** Begin **

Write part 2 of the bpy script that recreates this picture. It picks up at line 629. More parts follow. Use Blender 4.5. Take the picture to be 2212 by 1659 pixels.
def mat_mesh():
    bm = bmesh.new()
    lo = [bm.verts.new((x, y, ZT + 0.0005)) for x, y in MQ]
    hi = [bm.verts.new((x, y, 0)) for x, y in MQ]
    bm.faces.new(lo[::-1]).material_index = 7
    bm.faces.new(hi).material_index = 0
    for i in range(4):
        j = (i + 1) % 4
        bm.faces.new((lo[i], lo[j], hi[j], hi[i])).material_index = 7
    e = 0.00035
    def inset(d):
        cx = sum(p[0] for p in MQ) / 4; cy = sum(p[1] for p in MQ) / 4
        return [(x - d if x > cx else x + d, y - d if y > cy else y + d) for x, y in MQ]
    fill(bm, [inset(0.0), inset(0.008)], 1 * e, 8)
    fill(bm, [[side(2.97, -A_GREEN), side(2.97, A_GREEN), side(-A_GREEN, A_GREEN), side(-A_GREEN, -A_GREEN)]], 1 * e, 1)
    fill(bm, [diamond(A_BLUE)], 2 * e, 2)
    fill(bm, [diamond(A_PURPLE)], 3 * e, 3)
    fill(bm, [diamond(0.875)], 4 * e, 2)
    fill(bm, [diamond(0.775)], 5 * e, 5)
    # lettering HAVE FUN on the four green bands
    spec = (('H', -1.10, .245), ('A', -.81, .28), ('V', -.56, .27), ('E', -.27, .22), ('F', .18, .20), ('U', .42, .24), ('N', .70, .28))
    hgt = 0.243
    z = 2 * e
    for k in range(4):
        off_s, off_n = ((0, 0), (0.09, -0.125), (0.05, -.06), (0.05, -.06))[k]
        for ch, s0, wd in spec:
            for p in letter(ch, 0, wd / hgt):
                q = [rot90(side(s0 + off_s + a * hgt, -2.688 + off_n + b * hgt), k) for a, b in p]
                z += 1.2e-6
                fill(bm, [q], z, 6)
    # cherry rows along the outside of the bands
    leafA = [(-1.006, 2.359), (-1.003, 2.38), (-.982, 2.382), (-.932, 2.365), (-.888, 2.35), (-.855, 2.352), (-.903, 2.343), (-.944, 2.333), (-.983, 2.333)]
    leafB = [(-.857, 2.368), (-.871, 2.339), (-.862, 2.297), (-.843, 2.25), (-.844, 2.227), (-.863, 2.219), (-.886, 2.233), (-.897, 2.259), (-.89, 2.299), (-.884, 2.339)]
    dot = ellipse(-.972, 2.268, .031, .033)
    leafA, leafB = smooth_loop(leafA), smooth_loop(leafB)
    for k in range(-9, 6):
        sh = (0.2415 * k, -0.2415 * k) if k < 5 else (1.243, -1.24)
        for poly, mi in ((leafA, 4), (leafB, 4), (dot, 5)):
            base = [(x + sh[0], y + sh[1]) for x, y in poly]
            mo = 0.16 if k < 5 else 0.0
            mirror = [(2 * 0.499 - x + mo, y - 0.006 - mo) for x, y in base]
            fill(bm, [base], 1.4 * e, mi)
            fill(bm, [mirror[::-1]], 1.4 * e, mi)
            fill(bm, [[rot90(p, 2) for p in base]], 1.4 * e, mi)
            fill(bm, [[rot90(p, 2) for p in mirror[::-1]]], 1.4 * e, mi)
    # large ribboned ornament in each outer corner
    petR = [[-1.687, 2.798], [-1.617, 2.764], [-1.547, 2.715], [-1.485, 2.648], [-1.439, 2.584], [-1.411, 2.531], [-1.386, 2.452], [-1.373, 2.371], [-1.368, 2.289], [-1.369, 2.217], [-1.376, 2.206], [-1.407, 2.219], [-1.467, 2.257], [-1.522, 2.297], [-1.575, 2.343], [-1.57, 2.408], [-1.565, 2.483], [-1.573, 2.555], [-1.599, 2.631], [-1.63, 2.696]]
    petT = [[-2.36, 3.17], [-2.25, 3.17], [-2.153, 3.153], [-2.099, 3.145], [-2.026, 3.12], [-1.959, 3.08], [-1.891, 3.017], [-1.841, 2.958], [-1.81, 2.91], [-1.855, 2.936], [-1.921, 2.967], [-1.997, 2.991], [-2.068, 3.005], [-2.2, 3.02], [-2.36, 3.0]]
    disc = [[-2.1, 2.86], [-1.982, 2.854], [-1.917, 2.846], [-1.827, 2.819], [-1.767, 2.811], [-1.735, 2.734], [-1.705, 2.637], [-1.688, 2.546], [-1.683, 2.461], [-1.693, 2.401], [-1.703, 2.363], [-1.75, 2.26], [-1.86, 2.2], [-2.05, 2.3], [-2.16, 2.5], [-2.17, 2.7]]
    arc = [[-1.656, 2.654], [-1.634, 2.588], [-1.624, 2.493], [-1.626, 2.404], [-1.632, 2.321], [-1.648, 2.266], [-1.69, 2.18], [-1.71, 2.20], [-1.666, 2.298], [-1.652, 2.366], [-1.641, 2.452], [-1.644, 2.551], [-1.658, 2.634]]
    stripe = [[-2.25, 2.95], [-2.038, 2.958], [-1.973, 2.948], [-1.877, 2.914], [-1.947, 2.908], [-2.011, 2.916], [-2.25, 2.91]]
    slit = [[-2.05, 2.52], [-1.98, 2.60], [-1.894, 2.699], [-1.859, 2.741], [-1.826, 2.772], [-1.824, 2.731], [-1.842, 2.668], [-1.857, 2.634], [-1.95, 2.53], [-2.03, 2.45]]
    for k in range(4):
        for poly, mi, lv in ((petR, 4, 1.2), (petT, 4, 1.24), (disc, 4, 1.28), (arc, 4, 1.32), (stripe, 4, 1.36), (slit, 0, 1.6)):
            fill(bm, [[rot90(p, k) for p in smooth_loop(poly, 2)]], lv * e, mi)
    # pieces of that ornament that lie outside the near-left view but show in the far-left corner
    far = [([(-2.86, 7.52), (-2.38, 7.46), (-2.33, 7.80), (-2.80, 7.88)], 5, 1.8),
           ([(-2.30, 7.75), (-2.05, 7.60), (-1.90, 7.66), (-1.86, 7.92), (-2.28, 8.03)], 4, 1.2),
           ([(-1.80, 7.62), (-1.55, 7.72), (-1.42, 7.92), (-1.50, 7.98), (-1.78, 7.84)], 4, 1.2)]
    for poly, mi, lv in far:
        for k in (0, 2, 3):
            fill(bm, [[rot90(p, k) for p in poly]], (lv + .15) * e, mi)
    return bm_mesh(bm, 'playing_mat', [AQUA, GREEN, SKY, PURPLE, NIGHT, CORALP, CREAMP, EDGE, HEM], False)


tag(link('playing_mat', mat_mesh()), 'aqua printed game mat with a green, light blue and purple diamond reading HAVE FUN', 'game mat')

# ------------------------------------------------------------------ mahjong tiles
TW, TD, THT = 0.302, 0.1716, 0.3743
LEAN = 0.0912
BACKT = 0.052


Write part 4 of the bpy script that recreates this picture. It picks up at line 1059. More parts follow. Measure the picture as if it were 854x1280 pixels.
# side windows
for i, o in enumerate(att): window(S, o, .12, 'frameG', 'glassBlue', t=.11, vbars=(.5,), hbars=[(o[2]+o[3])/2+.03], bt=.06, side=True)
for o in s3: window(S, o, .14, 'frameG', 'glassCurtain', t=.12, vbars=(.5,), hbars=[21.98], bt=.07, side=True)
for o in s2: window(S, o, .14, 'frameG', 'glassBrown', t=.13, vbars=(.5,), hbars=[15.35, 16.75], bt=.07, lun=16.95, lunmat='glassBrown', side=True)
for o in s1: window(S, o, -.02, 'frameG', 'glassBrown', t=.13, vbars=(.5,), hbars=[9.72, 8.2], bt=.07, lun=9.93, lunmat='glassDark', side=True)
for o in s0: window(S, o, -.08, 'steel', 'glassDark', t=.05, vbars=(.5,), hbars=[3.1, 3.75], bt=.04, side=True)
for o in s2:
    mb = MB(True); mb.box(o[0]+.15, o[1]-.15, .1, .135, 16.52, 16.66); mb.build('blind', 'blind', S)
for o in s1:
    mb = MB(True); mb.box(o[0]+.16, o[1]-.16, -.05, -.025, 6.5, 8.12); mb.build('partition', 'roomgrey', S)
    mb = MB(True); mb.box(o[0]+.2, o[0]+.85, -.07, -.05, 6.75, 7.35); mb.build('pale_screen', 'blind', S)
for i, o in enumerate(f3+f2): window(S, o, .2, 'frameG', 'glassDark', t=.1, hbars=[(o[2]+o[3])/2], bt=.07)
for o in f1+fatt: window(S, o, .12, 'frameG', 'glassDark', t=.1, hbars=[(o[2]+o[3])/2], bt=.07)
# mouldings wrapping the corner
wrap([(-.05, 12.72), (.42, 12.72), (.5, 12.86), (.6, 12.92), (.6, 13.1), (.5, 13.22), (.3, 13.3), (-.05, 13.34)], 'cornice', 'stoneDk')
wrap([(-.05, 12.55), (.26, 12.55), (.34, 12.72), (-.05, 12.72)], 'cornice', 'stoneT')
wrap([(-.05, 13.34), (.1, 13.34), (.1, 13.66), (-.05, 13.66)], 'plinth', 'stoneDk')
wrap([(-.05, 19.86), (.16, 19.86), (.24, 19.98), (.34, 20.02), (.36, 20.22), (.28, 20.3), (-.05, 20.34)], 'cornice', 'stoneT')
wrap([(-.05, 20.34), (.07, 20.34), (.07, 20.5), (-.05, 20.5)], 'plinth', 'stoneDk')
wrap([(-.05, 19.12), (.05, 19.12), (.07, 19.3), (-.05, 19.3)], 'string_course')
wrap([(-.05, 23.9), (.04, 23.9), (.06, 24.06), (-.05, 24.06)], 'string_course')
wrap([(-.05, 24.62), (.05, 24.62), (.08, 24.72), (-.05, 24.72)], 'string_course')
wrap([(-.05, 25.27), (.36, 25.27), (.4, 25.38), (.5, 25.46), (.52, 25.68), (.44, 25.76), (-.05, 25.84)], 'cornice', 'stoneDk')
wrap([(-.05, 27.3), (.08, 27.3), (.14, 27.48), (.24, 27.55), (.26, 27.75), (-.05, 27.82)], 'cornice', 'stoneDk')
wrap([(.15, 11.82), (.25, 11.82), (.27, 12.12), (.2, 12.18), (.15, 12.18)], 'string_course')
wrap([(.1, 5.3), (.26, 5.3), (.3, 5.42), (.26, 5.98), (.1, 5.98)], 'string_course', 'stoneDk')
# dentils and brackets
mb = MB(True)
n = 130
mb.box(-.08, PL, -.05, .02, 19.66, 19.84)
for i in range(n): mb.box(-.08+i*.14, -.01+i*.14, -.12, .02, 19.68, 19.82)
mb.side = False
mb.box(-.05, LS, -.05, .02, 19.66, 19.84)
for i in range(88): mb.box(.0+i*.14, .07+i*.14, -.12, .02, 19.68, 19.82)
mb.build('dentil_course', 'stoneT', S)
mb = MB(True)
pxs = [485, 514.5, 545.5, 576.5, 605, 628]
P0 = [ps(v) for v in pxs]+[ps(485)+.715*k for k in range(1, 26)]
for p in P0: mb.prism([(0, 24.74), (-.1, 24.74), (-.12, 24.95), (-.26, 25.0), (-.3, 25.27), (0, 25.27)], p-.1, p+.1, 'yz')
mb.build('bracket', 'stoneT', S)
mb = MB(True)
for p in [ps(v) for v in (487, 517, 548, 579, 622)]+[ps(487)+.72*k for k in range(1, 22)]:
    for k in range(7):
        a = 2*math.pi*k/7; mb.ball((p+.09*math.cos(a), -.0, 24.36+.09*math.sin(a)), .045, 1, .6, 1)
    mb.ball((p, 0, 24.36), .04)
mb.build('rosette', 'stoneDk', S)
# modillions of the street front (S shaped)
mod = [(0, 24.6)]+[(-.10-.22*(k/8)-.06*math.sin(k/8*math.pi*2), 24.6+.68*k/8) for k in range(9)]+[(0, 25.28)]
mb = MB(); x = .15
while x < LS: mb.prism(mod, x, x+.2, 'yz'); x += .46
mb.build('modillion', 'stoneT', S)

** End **

EXERCISE PROMPT ->
From the records above, quote only the lines running from the line with "Write part 4" to the line with "# mouldings wrapping the corner", both lines included.

WRITTEN REPLY ->
Write part 4 of the bpy script that recreates this picture. It picks up at line 1059. More parts follow. Measure the picture as if it were 854x1280 pixels.
# side windows
for i, o in enumerate(att): window(S, o, .12, 'frameG', 'glassBlue', t=.11, vbars=(.5,), hbars=[(o[2]+o[3])/2+.03], bt=.06, side=True)
for o in s3: window(S, o, .14, 'frameG', 'glassCurtain', t=.12, vbars=(.5,), hbars=[21.98], bt=.07, side=True)
for o in s2: window(S, o, .14, 'frameG', 'glassBrown', t=.13, vbars=(.5,), hbars=[15.35, 16.75], bt=.07, lun=16.95, lunmat='glassBrown', side=True)
for o in s1: window(S, o, -.02, 'frameG', 'glassBrown', t=.13, vbars=(.5,), hbars=[9.72, 8.2], bt=.07, lun=9.93, lunmat='glassDark', side=True)
for o in s0: window(S, o, -.08, 'steel', 'glassDark', t=.05, vbars=(.5,), hbars=[3.1, 3.75], bt=.04, side=True)
for o in s2:
    mb = MB(True); mb.box(o[0]+.15, o[1]-.15, .1, .135, 16.52, 16.66); mb.build('blind', 'blind', S)
for o in s1:
    mb = MB(True); mb.box(o[0]+.16, o[1]-.16, -.05, -.025, 6.5, 8.12); mb.build('partition', 'roomgrey', S)
    mb = MB(True); mb.box(o[0]+.2, o[0]+.85, -.07, -.05, 6.75, 7.35); mb.build('pale_screen', 'blind', S)
for i, o in enumerate(f3+f2): window(S, o, .2, 'frameG', 'glassDark', t=.1, hbars=[(o[2]+o[3])/2], bt=.07)
for o in f1+fatt: window(S, o, .12, 'frameG', 'glassDark', t=.1, hbars=[(o[2]+o[3])/2], bt=.07)
# mouldings wrapping the corner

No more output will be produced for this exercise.